It’s official: we’re going to have no social life this January, as there are too many great productions premiering this month for us to do anything else but plays, plays, plays. We’ve got a ridiculous amount of Shakespeare, a beloved Sondheim musical, a new work by an old favorite, and we haven’t even gotten to Kathleen Turner. It’s a good month to be a theater lover.

We adore Neil LaBute here at DCist, even though he gets us every time with his sadistic twists. His newest work, This is How It Goes opens at Studio (Jan 3).

Butch Cassidy and the Sundance Kid inspired me to long for screenwriter William Goldman’s way with words. In Mojo Mickybo at Keegan Theatre, the popular movie inspires two youths to become modern-day outlaws (Jan 5).

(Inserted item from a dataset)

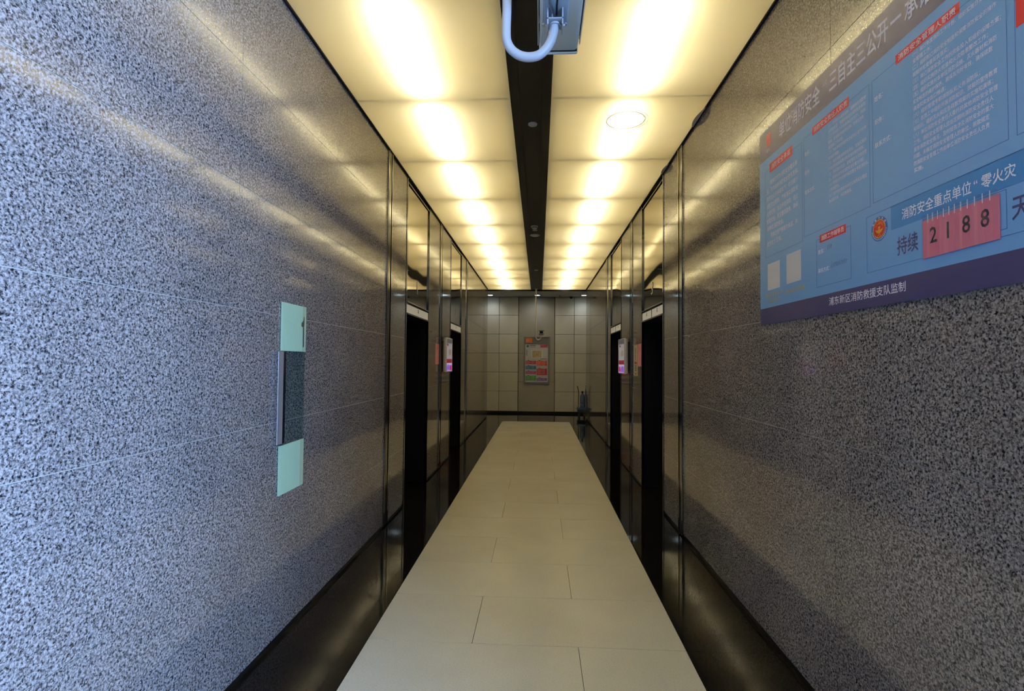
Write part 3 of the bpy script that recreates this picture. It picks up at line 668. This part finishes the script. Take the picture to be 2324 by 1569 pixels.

“Agony/Far More Painful Than Yours/When You Know She Would Go With You/If There Only Were Doors”. Such is Rapunzel’s prince’s lament in Sondheim’s delightful and at times even profound fractured fairytale, Into The Woods, which Signature will stage as its first production in its new facility (Jan 12).

So. Much. Shakespeare. You’d think that the citywide “Shakespeare in Washington” were kicking off this month or something. We’ll post with more details later in this week, but for starters, we’ve got King Lear at the Folger (Jan 11), Synetic’s Macbeth (Jan. 13), Richard III opening at Shakespeare Theater (Jan 16) and Church Street Theater’s The Tempest.

New company Active Cultures in Prince George’s performs Hansel and Gretel Eat Crabs (a musical, natch). We enjoy its tagline, which casually throws cannibalism in with triumph, abandonment and beauty, but question the naming of a theater company after a yogurt ingredient. (Jan. 25)

With all the traditional Shakespearean offerings this month, iconoclasts might want to consider a new take, such as Rorschach’s Rough Magic, a retelling of The Tempest (Jan 27).